### Your objective
Go through the data below. Pull out every line that has the word "from".

+ + + + + + +

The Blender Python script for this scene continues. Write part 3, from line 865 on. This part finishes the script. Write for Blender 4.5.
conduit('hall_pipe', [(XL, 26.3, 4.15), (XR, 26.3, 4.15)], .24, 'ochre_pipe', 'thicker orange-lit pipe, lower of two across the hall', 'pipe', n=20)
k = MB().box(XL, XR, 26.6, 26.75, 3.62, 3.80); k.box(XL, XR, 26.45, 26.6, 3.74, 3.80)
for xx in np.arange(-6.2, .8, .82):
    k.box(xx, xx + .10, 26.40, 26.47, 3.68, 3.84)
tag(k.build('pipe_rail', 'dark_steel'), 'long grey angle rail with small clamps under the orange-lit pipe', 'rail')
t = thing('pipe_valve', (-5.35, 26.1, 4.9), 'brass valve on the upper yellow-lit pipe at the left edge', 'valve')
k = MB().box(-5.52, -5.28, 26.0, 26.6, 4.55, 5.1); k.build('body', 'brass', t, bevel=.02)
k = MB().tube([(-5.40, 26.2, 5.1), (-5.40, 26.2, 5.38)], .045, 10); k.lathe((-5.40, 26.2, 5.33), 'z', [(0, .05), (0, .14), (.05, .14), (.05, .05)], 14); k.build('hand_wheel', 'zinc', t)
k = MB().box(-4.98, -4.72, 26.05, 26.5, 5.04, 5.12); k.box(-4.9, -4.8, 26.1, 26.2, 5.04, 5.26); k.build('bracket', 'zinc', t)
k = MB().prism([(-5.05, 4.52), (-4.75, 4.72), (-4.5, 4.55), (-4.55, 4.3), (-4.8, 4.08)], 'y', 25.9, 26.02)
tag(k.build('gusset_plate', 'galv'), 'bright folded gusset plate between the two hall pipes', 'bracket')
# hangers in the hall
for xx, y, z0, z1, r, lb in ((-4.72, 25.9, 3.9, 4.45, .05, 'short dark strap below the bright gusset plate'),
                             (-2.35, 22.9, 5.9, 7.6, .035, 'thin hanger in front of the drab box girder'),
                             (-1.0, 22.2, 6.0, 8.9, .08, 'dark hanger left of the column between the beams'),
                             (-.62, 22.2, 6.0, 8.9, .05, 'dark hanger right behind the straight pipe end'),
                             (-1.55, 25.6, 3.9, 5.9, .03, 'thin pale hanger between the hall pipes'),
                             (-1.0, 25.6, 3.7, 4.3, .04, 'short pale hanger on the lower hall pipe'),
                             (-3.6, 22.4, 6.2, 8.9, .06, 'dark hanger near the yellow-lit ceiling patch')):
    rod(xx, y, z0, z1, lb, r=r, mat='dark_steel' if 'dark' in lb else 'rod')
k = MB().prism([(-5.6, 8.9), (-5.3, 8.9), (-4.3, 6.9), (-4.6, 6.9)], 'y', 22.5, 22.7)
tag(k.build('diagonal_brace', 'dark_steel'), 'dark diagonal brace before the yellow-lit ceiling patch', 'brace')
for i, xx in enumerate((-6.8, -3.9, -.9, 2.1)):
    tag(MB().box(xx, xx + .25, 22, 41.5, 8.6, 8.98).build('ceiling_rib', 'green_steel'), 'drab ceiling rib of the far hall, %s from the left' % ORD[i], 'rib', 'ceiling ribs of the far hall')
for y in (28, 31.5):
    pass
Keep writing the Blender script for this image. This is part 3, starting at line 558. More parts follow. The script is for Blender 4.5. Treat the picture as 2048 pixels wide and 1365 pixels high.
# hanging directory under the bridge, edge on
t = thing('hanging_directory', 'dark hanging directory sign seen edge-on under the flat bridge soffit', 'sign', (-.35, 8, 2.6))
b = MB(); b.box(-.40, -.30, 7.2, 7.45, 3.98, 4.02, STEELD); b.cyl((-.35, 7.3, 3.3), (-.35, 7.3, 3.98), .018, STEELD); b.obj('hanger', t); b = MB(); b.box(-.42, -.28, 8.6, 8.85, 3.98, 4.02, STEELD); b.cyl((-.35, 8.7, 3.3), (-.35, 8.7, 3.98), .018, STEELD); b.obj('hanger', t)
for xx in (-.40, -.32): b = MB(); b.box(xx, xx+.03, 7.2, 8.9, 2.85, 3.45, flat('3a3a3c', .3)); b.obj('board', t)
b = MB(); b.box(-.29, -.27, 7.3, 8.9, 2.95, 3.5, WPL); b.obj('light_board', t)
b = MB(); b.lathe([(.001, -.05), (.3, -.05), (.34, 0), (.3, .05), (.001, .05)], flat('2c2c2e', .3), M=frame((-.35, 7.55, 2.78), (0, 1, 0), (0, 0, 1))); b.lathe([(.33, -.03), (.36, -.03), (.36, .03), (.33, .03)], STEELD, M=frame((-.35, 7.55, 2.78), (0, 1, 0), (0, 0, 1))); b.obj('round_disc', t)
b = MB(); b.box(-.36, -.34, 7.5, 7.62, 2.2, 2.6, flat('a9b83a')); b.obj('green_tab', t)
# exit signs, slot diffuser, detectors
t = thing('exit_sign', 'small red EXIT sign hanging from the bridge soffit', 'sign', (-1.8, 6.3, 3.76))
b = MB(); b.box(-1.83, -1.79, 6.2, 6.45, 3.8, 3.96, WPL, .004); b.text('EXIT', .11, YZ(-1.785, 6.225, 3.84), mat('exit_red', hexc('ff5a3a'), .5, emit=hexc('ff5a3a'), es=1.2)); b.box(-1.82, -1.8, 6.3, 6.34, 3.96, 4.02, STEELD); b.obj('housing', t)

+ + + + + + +

### Written answer
The Blender Python script for this scene continues. Write part 3, from line 865 on. This part finishes the script. Write for Blender 4.5.
    tag(MB().box(xx, xx + .25, 22, 41.5, 8.6, 8.98).build('ceiling_rib', 'green_steel'), 'drab ceiling rib of the far hall, %s from the left' % ORD[i], 'rib', 'ceiling ribs of the far hall')
t = thing('exit_sign', 'small red EXIT sign hanging from the bridge soffit', 'sign', (-1.8, 6.3, 3.76))